Participante do Encontro Estadual sobre Medida Protetiva de Urgência, o delegado Jefferson Dias Chaves, que atua na Delegacia Especializada de Delitos Contra a Pessoa Idosa (DEDCPI), onde atende idosas vítimas de violência doméstica, classificou a palestra como “fantástica” e afirmou que a lei 14.550 vem para facilitar a atuação da autoridade policial. “A medida protetiva não vai discutir se é processo penal ou não. Vai discutir realmente que se a mulher está se sentindo ameaçada, tem que ser deferida, tanto é que o legislador já entende dessa forma, facilitando que o próprio delegado de polícia pode conferir a medida protetiva. A lei foi muito feliz nesse sentido de que a mulher só quer ter esse direito de ser vista, respeita e a gente tem que compreender isso. Temos que tirar essa mácula que em nosso país ainda existe muito, que é o machismo”, disse.

O delegado destaca ainda que a medida protetiva é uma forma de garantir o mínimo de tranquilidade à vítima. “É obrigação do Estado proteger as pessoas.

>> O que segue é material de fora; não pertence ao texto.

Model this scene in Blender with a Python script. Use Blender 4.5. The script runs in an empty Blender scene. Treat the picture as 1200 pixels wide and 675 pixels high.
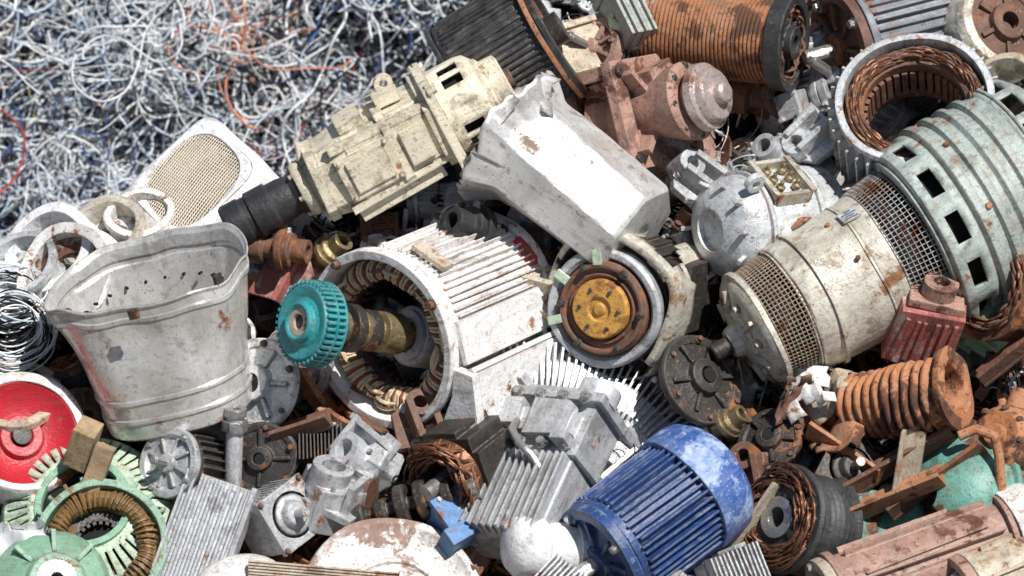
import bpy, math, random
import numpy as np
from mathutils import Vector, Matrix, noise
random.seed(11); rng=np.random.default_rng(5)
scene=bpy.context.scene
G=0.25; PITCH=math.radians(30); pi=math.pi
B=Matrix(((1,0,0),(0,math.sin(PITCH),-math.cos(PITCH)),(0,math.cos(PITCH),math.sin(PITCH))))
ORI=Vector((0,0,3.6))
def base_n(v): return -0.4*v
def Wp(x,v,n): return (ORI+B@Vector((x,v,n)))*G
def W(x,y,n):
    v=3.375-y
    return Wp(x-6,v,n+base_n(v))
# ---------------- materials
MT={}
def N(nt,t,**k):
    n=nt.nodes.new(t)
    for a,b in k.items(): setattr(n,a,b)
    return n
def ramp(nt,src,stops):
    r=N(nt,'ShaderNodeValToRGB'); e=r.color_ramp.elements
    while len(e)<len(stops): e.new(0.5)
    for i,(p,c) in enumerate(stops):
        e[i].position=max(0,min(1,p)); e[i].color=(c,c,c,1) if not isinstance(c,tuple) else (*c,1)
    nt.links.new(src,r.inputs[0]); return r.outputs[0]
def mth(nt,op,a,b,clamp=True):
    m=N(nt,'ShaderNodeMath',operation=op,use_clamp=clamp)
    for i,s in enumerate((a,b)):
        if isinstance(s,(int,float)): m.inputs[i].default_value=s
        else: nt.links.new(s,m.inputs[i])
    return m.outputs[0]
def mixc(nt,f,a,b,bt='MIX'):
    m=N(nt,'ShaderNodeMixRGB',blend_type=bt)
    for i,s in enumerate((f,a,b)):
        if isinstance(s,(int,float)): m.inputs[i].default_value=s
        elif isinstance(s,tuple): m.inputs[i].default_value=(*s,1)
        else: nt.links.new(s,m.inputs[i])
    return m.outputs[0]
R_OR=(0.40,0.15,0.05); R_BR=(0.11,0.045,0.025)
def mat(name,base,base2=None,rust=.3,rc=R_OR,rc2=R_BR,dirt=.5,dc=(0.06,0.05,0.04),metal=0.,rough=.5,sc=1.,edge=.5,ec=None,bump=.35,bev=True,scr=.35,grime=.5,chips=.5):
    if base2 is None: base2=tuple(c*.6+.02 for c in base)
    if base[0]>.3: base=tuple(min(.92,c*1.28) for c in base); base2=tuple(min(.86,c*1.26) for c in base2)
    m=bpy.data.materials.new(name); m.use_nodes=True; nt=m.node_tree; nt.nodes.clear()
    out=N(nt,'ShaderNodeOutputMaterial'); bs=N(nt,'ShaderNodeBsdfPrincipled'); nt.links.new(bs.outputs[0],out.inputs[0])
    tc=N(nt,'ShaderNodeTexCoord'); oi=N(nt,'ShaderNodeObjectInfo')
    rm=mth(nt,'MULTIPLY',oi.outputs['Random'],37.,False)
    va=N(nt,'ShaderNodeVectorMath',operation='ADD'); nt.links.new(tc.outputs['Object'],va.inputs[0]); nt.links.new(rm,va.inputs[1])
    def nz(s,d,r,dist=0,vec=None):
        n=N(nt,'ShaderNodeTexNoise'); n.inputs['Scale'].default_value=s; n.inputs['Detail'].default_value=d; n.inputs['Roughness'].default_value=r; n.inputs['Distortion'].default_value=dist
        nt.links.new(vec or va.outputs[0],n.inputs['Vector']); return n
    n1=nz(1.7*sc,8,.7,.3); n2=nz(6*sc,6,.7); n3=nz(26*sc,3,.6)
    mp=N(nt,'ShaderNodeMapping'); mp.inputs['Scale'].default_value=(7,7,1.2); nt.links.new(va.outputs[0],mp.inputs['Vector'])
    n4=nz(1.5*sc,5,.6,0,mp.outputs[0])
    c=mixc(nt,ramp(nt,n2.outputs[0],[(.38,0),(.66,1)]),base,base2)
    tone=mth(nt,'ADD',mth(nt,'MULTIPLY',oi.outputs['Random'],.22,False),.90,False)
    tc3=N(nt,'ShaderNodeCombineXYZ'); [nt.links.new(tone,tc3.inputs[i]) for i in range(3)]
    c=mixc(nt,1.,c,tc3.outputs[0],'MULTIPLY')
    if scr>0:
        mp2=N(nt,'ShaderNodeMapping'); mp2.inputs['Scale'].default_value=(3,40,9); mp2.inputs['Rotation'].default_value=(.4,.7,.9); nt.links.new(va.outputs[0],mp2.inputs['Vector'])
        n5=nz(1.1,3,.7,.5,mp2.outputs[0])
        c=mixc(nt,mth(nt,'MULTIPLY',ramp(nt,n5.outputs[0],[(.58,0),(.65,1)]),scr),c,tuple(x*.35 for x in base))
        c=mixc(nt,mth(nt,'MULTIPLY',ramp(nt,n5.outputs[0],[(.30,1),(.36,0)]),scr),c,tuple(min(.9,x*1.3+.12) for x in base))
    d1=ramp(nt,n4.outputs[0],[(.48,0),(.70,1)]); d2=ramp(nt,n1.outputs[1],[(.47,0),(.60,1)])
    dm=mth(nt,'MULTIPLY',mth(nt,'MAXIMUM',d1,d2),dirt*.8)
    c=mixc(nt,dm,c,dc)
    if grime>0: # oily dark blotches
        gm=mth(nt,'MULTIPLY',ramp(nt,n1.outputs[0],[(.37,1),(.425,0)]),grime); c=mixc(nt,gm,c,tuple(x*.45 for x in dc))
        gm=mth(nt,'MULTIPLY',mth(nt,'MULTIPLY',ramp(nt,n2.outputs[0],[(.40,1),(.47,0)]),ramp(nt,n3.outputs[0],[(.46,1),(.54,0)])),grime*.8); c=mixc(nt,gm,c,tuple(x*.6 for x in dc))
    if chips>0 and bev:
        cm=mth(nt,'MULTIPLY',mth(nt,'MULTIPLY',ramp(nt,n2.outputs[0],[(.585,0),(.60,1)]),ramp(nt,n4.outputs[0],[(.47,0),(.52,1)])),chips)
        c=mixc(nt,cm,c,ec if ec else (.30,.16,.09))
    t=.5+(.5-rust)*.32
    rmask=ramp(nt,n1.outputs[0],[(t-.01,0),(t+.035,1)])
    sp=ramp(nt,n3.outputs[0],[(.66-rust*.12,0),(.70-rust*.12,.8)])
    msk=mth(nt,'MAXIMUM',rmask,sp) if rust>0 else sp
    rcol=mixc(nt,ramp(nt,n2.outputs[0],[(.35,0),(.62,1)]),rc,rc2)
    if rust<=0: msk=mth(nt,'MULTIPLY',sp,.3)
    c=mixc(nt,msk,c,rcol)
    nrm=None
    if bev:
        bv=N(nt,'ShaderNodeBevel'); bv.samples=2; bv.inputs['Radius'].default_value=.022*G*1.3
        ge=N(nt,'ShaderNodeNewGeometry')
        dt=N(nt,'ShaderNodeVectorMath',operation='DOT_PRODUCT'); nt.links.new(bv.outputs[0],dt.inputs[0]); nt.links.new(ge.outputs['Normal'],dt.inputs[1])
        e=ramp(nt,mth(nt,'SUBTRACT',1.,dt.outputs['Value']),[(.02,0),(.12,1)])
        e=mth(nt,'MULTIPLY',mth(nt,'MULTIPLY',e,ramp(nt,n2.outputs[0],[(.42,0),(.55,1)])),edge)
        c=mixc(nt,e,c,ec if ec else tuple(min(1,x*1.1) for x in R_OR)); nrm=bv.outputs[0]
    nt.links.new(c,bs.inputs['Base Color'])
    nt.links.new(mth(nt,'MULTIPLY',mth(nt,'SUBTRACT',1.,msk),metal),bs.inputs['Metallic'])
    nt.links.new(mth(nt,'ADD',mth(nt,'MULTIPLY',msk,.35),mth(nt,'ADD',rough,mth(nt,'MULTIPLY',mth(nt,'SUBTRACT',n2.outputs[0],.5,False),.5,False),False)),bs.inputs['Roughness'])
    if bump>0:
        bp=N(nt,'ShaderNodeBump'); bp.inputs['Strength'].default_value=bump; bp.inputs['Distance'].default_value=.05*G
        h=mth(nt,'ADD',n2.outputs[0],mth(nt,'ADD',mth(nt,'MULTIPLY',n3.outputs[0],.3,False),mth(nt,'MULTIPLY',msk,.12),False),False)
        nt.links.new(h,bp.inputs['Height'])
        if nrm: nt.links.new(nrm,bp.inputs['Normal'])
        nt.links.new(bp.outputs[0],bs.inputs['Normal'])
    MT[name]=m; return m
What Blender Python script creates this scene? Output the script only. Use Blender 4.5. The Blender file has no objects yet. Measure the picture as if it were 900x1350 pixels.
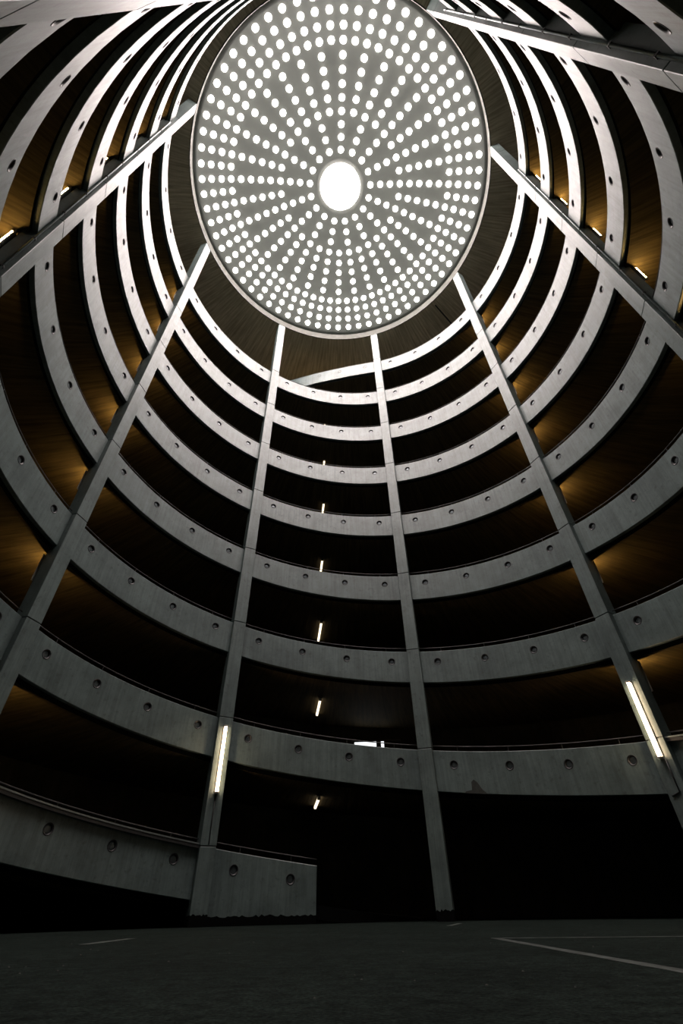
import bpy, math, random
from math import pi, cos, sin, radians, degrees, atan2, hypot, sqrt, floor as ffloor
from mathutils import Vector, Matrix
random.seed(7)
S = bpy.context.scene
COL = S.collection
# ------------------------------------------------------------------ dimensions (metres)
TH0 = radians(77.0757)      # direction of the column with index 0
DK = pi/4                   # eight columns
R_COL, R_BACK, HW = 7.45, 7.82, 0.203      # column face, column back, half width
R_PAR, PAR_T, PAR_H = 7.60, 0.11, 1.03     # parapet inner face, thickness, height
R_OUT = 12.4
RISE = 0.7475               # per bay; a ramp climbs two storeys per turn
Z_SOFFIT = 27.52
S_START, S_END = 0.525, 32.68
def th(s): return TH0 + s*DK
def za(s): return 0.723 + RISE*s            # parapet top of a ramp, s in bays from its foot
def P(r, a, z): return (r*cos(a), r*sin(a), z)

# ------------------------------------------------------------------ materials
def new_mat(name):
    m = bpy.data.materials.new(name); m.use_nodes = True
    nt = m.node_tree; b = nt.nodes['Principled BSDF']
    return m, nt, b
def polar_coords(nt, ka, kr, kz):
    g = nt.nodes.new('ShaderNodeNewGeometry'); sp = nt.nodes.new('ShaderNodeSeparateXYZ')
    nt.links.new(g.outputs['Position'], sp.inputs[0])
    def mth(op, a, b=None):
        n = nt.nodes.new('ShaderNodeMath'); n.operation = op
        for i, x in enumerate((a, b)):
            if x is None: continue
            if isinstance(x, (int, float)): n.inputs[i].default_value = x
            else: nt.links.new(x, n.inputs[i])
        return n.outputs[0]
    an = mth('ARCTAN2', sp.outputs[1], sp.outputs[0])
    rr = mth('SQRT', mth('ADD', mth('MULTIPLY', sp.outputs[0], sp.outputs[0]), mth('MULTIPLY', sp.outputs[1], sp.outputs[1])))
    c = nt.nodes.new('ShaderNodeCombineXYZ')
    nt.links.new(mth('MULTIPLY', an, ka), c.inputs[0])
    nt.links.new(mth('MULTIPLY', rr, kr), c.inputs[1])
    nt.links.new(mth('MULTIPLY', sp.outputs[2], kz), c.inputs[2])
    return c.outputs[0], g.outputs['Position']
def noise(nt, vec, scale, detail=4, rough=.6):
    n = nt.nodes.new('ShaderNodeTexNoise'); n.inputs['Scale'].default_value = scale
    n.inputs['Detail'].default_value = detail; n.inputs['Roughness'].default_value = rough
    if vec is not None: nt.links.new(vec, n.inputs['Vector'])
    return n.outputs['Fac']
def ramp(nt, fac, stops):
    r = nt.nodes.new('ShaderNodeValToRGB'); e = r.color_ramp.elements
    while len(e) < len(stops): e.new(.5)
    for x, (p, c) in zip(e, stops): x.position = p; x.color = (*c, 1)
    nt.links.new(fac, r.inputs[0]); return r.outputs[0]
def mul(nt, a, b, f=1.):
    m = nt.nodes.new('ShaderNodeMix'); m.data_type = 'RGBA'; m.blend_type = 'MULTIPLY'; m.inputs[0].default_value = f
    nt.links.new(a, m.inputs[6]); nt.links.new(b, m.inputs[7]); return m.outputs[2]
def bump(nt, b, h, strength, dist=.01):
    n = nt.nodes.new('ShaderNodeBump'); n.inputs['Strength'].default_value = strength; n.inputs['Distance'].default_value = dist
    nt.links.new(h, n.inputs['Height']); nt.links.new(n.outputs[0], b.inputs['Normal'])
def concrete_mat(name, dark, light, rough=.48, spec=.9):
    m, nt, b = new_mat(name)
    pc, pos = polar_coords(nt, 60, 2, .35)
    base = ramp(nt, noise(nt, pos, 1.3, 8, .72), [(.34, tuple(c*.82 for c in dark)), (.62, light)])
    streak = ramp(nt, noise(nt, pc, 1.6, 5, .7), [(.3, (.55, .55, .54)), (.58, (1.04, 1.04, 1.04))])
    spots = ramp(nt, noise(nt, pos, 9, 3), [(.28, (.5, .49, .48)), (.42, (1, 1, 1))])
    nt.links.new(mul(nt, mul(nt, base, streak, .75), spots, .7), b.inputs['Base Color'])
    b.inputs['Roughness'].default_value = rough; b.inputs['Specular IOR Level'].default_value = spec
    bump(nt, b, noise(nt, pos, 22, 5), .12)
    return m
M_PANEL = concrete_mat('fair_faced_concrete', (.092, .131, .127), (.136, .186, .180))
M_COLUMN = concrete_mat('column_concrete', (.098, .138, .133), (.141, .190, .183))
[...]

Principalmente nesse caso, é primordial naquele momento dar todas as condições à mulher, tirar ela daquele problema, colocar ela numa casa de apoio, se for o caso, e dar essa sensação de segurança neste momento para que ela possa respirar e a gente ver o que vai fazer por ela daqui pra frente porque, às vezes, quando a mulher chega naquele ponto de procurar uma delegacia, você pode ter certeza de que ela tentou de todas as maneiras preservar esse casamento, esse relacionamento., mas chega o momento em que ela procura ajuda. E ela tem que ser acolhida. Por isso a lei é preventiva e a medida protetiva, no momento certo, pode salvar uma vida”, avalia.